Rebeldía baja en calorías
Los hitos no se planean, los hitos simplemente surgen. Como una confluencia de astros, como una convergencia de actitudes, como una aglomeración de intereses, como una puñetera casualidad. Lo que podría haber sido una tragedia de proporciones bíblicas, un suicidio empresarial por el rotundo fracaso económico, una muestra más de que la lucha de clases forma parte de toda época histórica, acabó consagrándose como una triple jornada de música y paz.
Woodstock, año 1969. Estados Unidos se desangra en Vietnam y un grupo de jovencísimos promotores de conciertos, amparados por la chequera de varios patrocinadores, se inventa un macrofestival en medio de la nada. Medio millón de personas acude a la llamada de Jimmy Hendrix, The Who, Janis Joplin y compañía. Por un malentendido, se corre la voz de que el concierto es gratis y, como no se pueden poner puertas al campo, la venta de entradas se convierte en un coladero; los lugareños enemigos del evento aprovechan para sacar dinero de la invasión; se cortan las carreteras, pero a nadie parece importarle; llueve en agosto, el lugar se pone impracticable, pero se aprovecha el barrizal como parque acuático; hornadas de jóvenes alimentados de alcohol y LSD se comportan exquisitamente. Lo dicho, un hito. Ante tamaña conjunción de improbabilidades, Ang Lee, director de Destino: Woodstock, ha optado por la farsa para contar la preparación del evento y la fiesta posterior. Se da cuerda a la extravagancia, aunque se mantiene una cuota de credibilidad. En principio, nada que objetar, si no fuera porque las grandes farsas no suelen ser tan ingenuas.
DESTINO: WOODSTOCK
Dirección: Ang Lee. Intérpretes: Demetri Martin, Imelda Staunton, Henry Goodman, Liev Schreiber. Género: comedia. EE UU, 2009. Duración: 120 minutos.

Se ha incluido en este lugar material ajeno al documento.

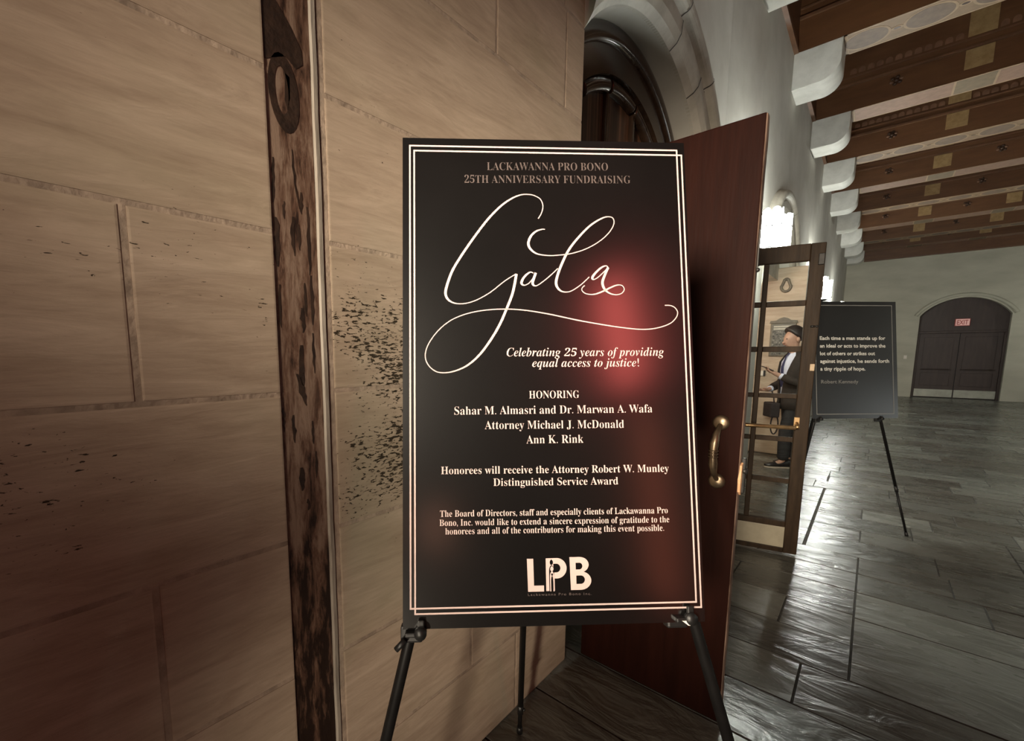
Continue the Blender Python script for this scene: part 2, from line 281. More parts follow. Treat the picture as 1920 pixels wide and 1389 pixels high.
# ------------------------------------------------------------------ mesh helpers
class MB:
    def __init__(self):
        self.bm = bmesh.new(); self.mats = []
    def mi(self, m):
        if m not in self.mats: self.mats.append(m)
        return self.mats.index(m)
    def add(self, verts, faces, m=None, smooth=False):
        vs = [self.bm.verts.new(Vector(v)) for v in verts]; k = self.mi(m) if m else 0; out = []
        for f in faces:
            try:
                fc = self.bm.faces.new([vs[i] for i in f])
            except ValueError:
                continue
            fc.material_index = k; fc.smooth = smooth; out.append(fc)
        return vs, out
    def box(self, a, b, m=None, bev=0.0, xf=None):
        x0, y0, z0 = a; x1, y1, z1 = b
        v = [(x0, y0, z0), (x1, y0, z0), (x1, y1, z0), (x0, y1, z0), (x0, y0, z1), (x1, y0, z1), (x1, y1, z1), (x0, y1, z1)]
        if xf: v = [xf @ Vector(p) for p in v]
        vs, fs = self.add(v, [(0, 3, 2, 1), (4, 5, 6, 7), (0, 1, 5, 4), (1, 2, 6, 5), (2, 3, 7, 6), (3, 0, 4, 7)], m)
        if bev:
            es = list({e for f in fs for e in f.edges})
            bmesh.ops.bevel(self.bm, geom=es, offset=bev, segments=2, affect='EDGES', profile=0.5, material=-1)
        return vs
    def prism(self, pts, z0, z1, m=None, fn=None, smooth=False):
        """extrude a 2-D outline; fn(u, v, w) gives the 3-D place"""
        fn = fn or (lambda u, v, w: (u, v, w))
        n = len(pts)
        v = [fn(*p, z0) for p in pts] + [fn(*p, z1) for p in pts]
        f = [tuple(reversed(range(n))), tuple(range(n, 2 * n))] + [(i, (i + 1) % n, n + (i + 1) % n, n + i) for i in range(n)]
        return self.add(v, f, m, smooth)
    def tube(self, pts, r, m=None, seg=12, cap=True, smooth=True):
        pts = [Vector(p) for p in pts]; rs = r if isinstance(r, (list, tuple)) else [r] * len(pts)
        ring = []; up = None
        for i, p in enumerate(pts):
            t = (pts[min(i + 1, len(pts) - 1)] - pts[max(i - 1, 0)]).normalized()
            if up is None:
                up = Vector((0, 0, 1)) if abs(t.z) < 0.9 else Vector((1, 0, 0))
            u = t.cross(up).normalized(); v = u.cross(t).normalized(); up = v
            ring.append([p + (u * math.cos(2 * PI * k / seg) + v * math.sin(2 * PI * k / seg)) * rs[i] for k in range(seg)])
        vs = [q for rr in ring for q in rr]; f = []
        for i in range(len(pts) - 1):
            for k in range(seg):
                a = i * seg + k; b = i * seg + (k + 1) % seg
                f.append((a, b, b + seg, a + seg))
        if cap:
            f.append(tuple(reversed(range(seg)))); f.append(tuple(range((len(pts) - 1) * seg, len(pts) * seg)))
        self.add(vs, f, m, smooth)
    def loft(self, rings, m=None, closed=True, cap=True, smooth=True):
        n = len(rings[0]); vs = [q for r in rings for q in r]; f = []
        for i in range(len(rings) - 1):
            for k in range(n if closed else n - 1):
                a = i * n + k; b = i * n + (k + 1) % n
                f.append((a, b, b + n, a + n))
        if cap and closed:
            f.append(tuple(reversed(range(n)))); f.append(tuple(range((len(rings) - 1) * n, len(rings) * n)))
        self.add(vs, f, m, smooth)
    def lathe(self, prof, m=None, seg=20, origin=(0, 0, 0), axis=(0, 0, 1), smooth=True):
        ax = Vector(axis).normalized(); u = ax.orthogonal().normalized(); v = ax.cross(u); o = Vector(origin)
        self.loft([[o + ax * h + (u * math.cos(2 * PI * k / seg) + v * math.sin(2 * PI * k / seg)) * max(r, 1e-4) for k in range(seg)] for r, h in prof], m, smooth=smooth)
    def ball(self, c, r, m=None, seg=16, rings=10):
        rx, ry, rz = r if isinstance(r, (tuple, list)) else (r, r, r); c = Vector(c)
        self.loft([[c + Vector((rx * math.sin(PI * (i + .02) / (rings + .04)) * math.cos(2 * PI * k / seg), ry * math.sin(PI * (i + .02) / (rings + .04)) * math.sin(2 * PI * k / seg), -rz * math.cos(PI * i / rings))) for k in range(seg)] for i in range(rings + 1)], m)
    def build(self, name, m=None, parent=None, tri=True, recalc=True):
        if recalc: bmesh.ops.recalc_face_normals(self.bm, faces=self.bm.faces)
        self.bm.normal_update()
        big = [f for f in self.bm.faces if len(f.verts) > 4]
        if tri and big: bmesh.ops.triangulate(self.bm, faces=big)
        me = bpy.data.meshes.new(name); self.bm.to_mesh(me); self.bm.free()
        for k in (self.mats or [m]): me.materials.append(M[k] if isinstance(k, str) else k)
        o = bpy.data.objects.new(name, me); C.objects.link(o)
        if parent: o.parent = parent
        return o

def tag(o, label, cat, group=None, kind=None):
    o['label'] = label; o['category'] = cat
    if group: o['group'] = group
    if kind: o['kind'] = kind
    return o
def thing(name, label, cat, loc=(0, 0, 0), rot=(0, 0, 0), group=None, kind=None):
    o = bpy.data.objects.new(name, None); C.objects.link(o); o.location = loc; o.rotation_euler = rot
    o.empty_display_size = 0.1
    return tag(o, label, cat, group, kind)
def struct(o, label, cat):
    return tag(o, label, cat, kind='structure')
def copy_thing(root, loc, label):
    r = root.copy(); C.objects.link(r); r.location = loc; r['label'] = label
    for ch in list(root.children):
        c = ch.copy(); C.objects.link(c); c.parent = r
        for g in list(ch.children):
            d = g.copy(); C.objects.link(d); d.parent = c
    return r

XW = -1.02                                  # face of the long left wall
CEIL = 6.05
YEND = 22.3                                 # end wall
XR = 5.1

# ------------------------------------------------------------------ floor
def build_floor():
    m = MB()
    m.box((-2.6, -4.2, -0.06), (XR + 0.4, YEND + 0.8, -0.012), 'grout')
    stones = []
    rows = [-4.2, -3.8, -3.35, -2.9, -2.5, -2.1, -1.7, -1.3, -0.9, -0.5, -0.1, 0.3, 0.65, 0.95, 1.25, 1.62, 1.97, 2.32, 2.68]
    mid = [4.42, 4.8, 5.12, 5.5, 5.85, 6.2, 6.5, 6.88, 7.2]
    while mid[-1] < YEND + 0.7: mid.append(mid[-1] + random.choice((0.32, 0.36, 0.42)))
    seed_x = {1.97: [-2.6, -1.3, 0.25, 1.2], 2.32: [-2.6, -1.1, -0.14, 0.9], 4.42: [-2.6, -0.29, 0.46, 1.2], 4.8: [-2.6, -0.29, 0.04, 0.9], 5.12: [-2.6, -0.29, 0.36, 0.9], 5.5: [-2.6, -0.29, 0.04, 0.5, 0.98, 1.7], 5.85: [-2.6, -0.29, 0.67, 1.4],
              6.2: [-2.6, -0.29, 0.3, 1.1], 6.88: [-2.6, -0.29, 0.38, 0.9]}
    for rr in (rows, mid):
        for y0, y1 in zip(rr, rr[1:]):
            xs = list(seed_x.get(y0, [-2.6, random.uniform(-1.6, -1.1), random.uniform(-0.6, 0.1)]))
            while xs[-1] < XR + 0.3: xs.append(xs[-1] + random.uniform(0.45, 1.25))
            for a, b in zip(xs, xs[1:]): stones.append((a, b, y0, y1))
    # beside the doors the course along the wall and the field do not share rows
    for y0, y1, xs in ((2.68, 3.02, [-2.6, -0.75, 0.04]), (3.02, 3.40, [-2.6, -1.0, -0.28, 0.04]), (3.40, 3.75, [-2.6, -0.6, 0.04]), (3.75, 4.08, [-2.6, -0.9, 0.04]), (4.08, 4.42, [-2.6, -0.55, 0.04]),
                       (2.68, 3.37, [0.04, 1.25, 2.1, 3.2, 4.3, 5.4]), (3.37, 3.75, [0.04, 0.95, 2.2, 3.0, 4.1, 5.4]), (3.75, 4.08, [0.04, 0.62, 1.3, 2.4, 3.3, 4.2, 5.4]), (4.08, 4.42, [0.04, 0.5, 1.4, 2.2, 3.5, 4.6, 5.4])):
        for a, b in zip(xs, xs[1:]): stones.append((a, b, y0, y1))
    lay = m.bm.faces.layers.float_vector.new('stone')
    g = 0.0012
    for a, b, y0, y1 in stones:
        t = [random.uniform(-0.0018, 0.0018) for _ in range(3)]
        cx, cy = (a + b) / 2, (y0 + y1) / 2
        def z(x, y): return -0.002 + t[0] + t[1] * (x - cx) / (b - a) * 2 + t[2] * (y - cy) / (y1 - y0) * 2
        ga, gb = (0.008 if a == -0.29 else g), (0.008 if b == -0.29 else g)
        a, b = a - g + ga, b + g - gb
        q = [(a + g, y0 + g), (b - g, y0 + g), (b - g, y1 - g), (a + g, y1 - g)]
        i2 = [(a + g + 0.004, y0 + g + 0.004), (b - g - 0.004, y0 + g + 0.004), (b - g - 0.004, y1 - g - 0.004), (a + g + 0.004, y1 - g - 0.004)]
        v = [(x, yy, -0.014) for x, yy in q] + [(x, yy, z(x, yy)) for x, yy in i2]
        vs, fs = m.add(v, [(4, 5, 6, 7)], 'slate')
        m.add(v, [(0, 1, 5, 4), (1, 2, 6, 5), (2, 3, 7, 6), (3, 0, 4, 7)], 'grout')
        s = Vector((random.random(), random.random(), random.random()))
        for f in fs: f[lay] = s
    return m.build('floor', recalc=True)
struct(build_floor(), 'grey slate flagstone floor of the hall with a glossy riven surface', 'floor')

# ------------------------------------------------------------------ near travertine wall (blocks in one wall)
def build_near_wall():
    m = MB()
    m.box((XW - 0.5, -4.2, 0), (XW - 0.0013, 0.4685, CEIL), 'mortar')
    m.box((XW - 0.5, 0.4685, 0), (XW - 0.03, 0.6, CEIL), 'mortar')
    m.box((XW - 0.5, 0.6, 0), (XW - 0.0013, 1.878, CEIL), 'mortar')
    courses = [0, 0.36, 0.72, 1.083, 1.453, 1.825, 2.17, 2.556, 2.93, 3.30, 3.68, 4.05, 4.42, 4.8, 5.2, 5.6, CEIL]
    left_j = {0.72: [0.19], 1.453: [0.19], 2.17: [-0.35], 1.825: [-0.62], 1.083: [-0.52], 0.36: [-0.4], 0: [0.15]}
    right_j = {0.36: [1.16], 2.556: [1.28, 1.735], 0: [1.45], 0.72: [], 2.93: [1.716]}
    def block(y0, y1, z0, z1, gy0=0.007, gy1=0.007):
        g = 0.006; c = 0.004
        o = [(y0 + gy0, z0 + g), (y1 - gy1, z0 + g), (y1 - gy1, z1 - g), (y0 + gy0, z1 - g)]
        i = [(y0 + gy0 + c, z0 + g + c), (y1 - gy1 - c, z0 + g + c), (y1 - gy1 - c, z1 - g - c), (y0 + gy0 + c, z1 - g - c)]
        v = [(XW - 0.02, *p) for p in o] + [(XW - 0.0005, *p) for p in o] + [(XW, *p) for p in i]
        f = [(8, 9, 10, 11)]
        for k in range(4):
            l = (k + 1) % 4
            f += [(k, l, 4 + l, 4 + k), (4 + k, 4 + l, 8 + l, 8 + k)]
        m.add(v, f, 'travertine')
    for z0, z1 in zip(courses, courses[1:]):
        js = [-4.2, -2.6, -1.4] + left_j.get(z0, []) + [0.4685]
        for a, b in zip(js, js[1:]): block(a, b, z0, z1, gy1=0.0 if b == 0.4685 else 0.007)
        js = [0.615] + right_j.get(z0, []) + [1.88]
        for a, b in zip(js, js[1:]): block(a, b, z0, z1, gy0=0.0 if a == 0.615 else 0.004, gy1=0.0 if b == 1.88 else 0.007)
    return m.build('wall_near')
struct(build_near_wall(), 'pitted tan travertine block wall behind the large gala poster', 'wall')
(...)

Todo es tan feliz, tan amable, que parece un curso para niños sobre el festival
En su nuevo trabajo, el director de Brokeback Mountain decide darse un paseo por la historia para quedarse en la superficie. Destino: Woodstock es algo así como el reverso lánguido de La tormenta de hielo, aquella película de 1997 en la que el propio Lee diseccionaba a la generación de, precisamente, Woodstock. Aquí el sexo se reduce a un beso entre hombres coreado por la plebe (?), a un par de caricias y a unas cuantas elipsis. Aquí la ración lisérgica se limita a un ataque de risa por unas magdalenas de marihuana y a una (preciosa) visión onírica causada por un tripi. Todo es tan feliz, tan amable, tan flácido, que parece un curso para niños sobre el Festival de Woodstock.
Mientras, en la forma, Lee apuesta por el homenaje. Su película es tan deudora de Woodstock, el documental que Michael Wadleigh realizó in situ, durante los días del festival, que se calcan las particiones de pantalla y hasta la aparición, de soslayo, de un par de monjas. Con la diferencia de que las polivisiones de Wadleigh aportaban verdaderos dobles sentidos a las secuencias; las de Lee, a veces, parecen mero capricho. Eso sí, el público que no conozca demasiado la historia del festival ni haya disfrutado la película de Wadleigh, puede ver la cinta de Lee con cierta simpatía. En cambio, los avanzados en el tema la tomarán como lo que resultó ser el Festival de Woodstock de 1994: un remedo imposible de algo irrepetible.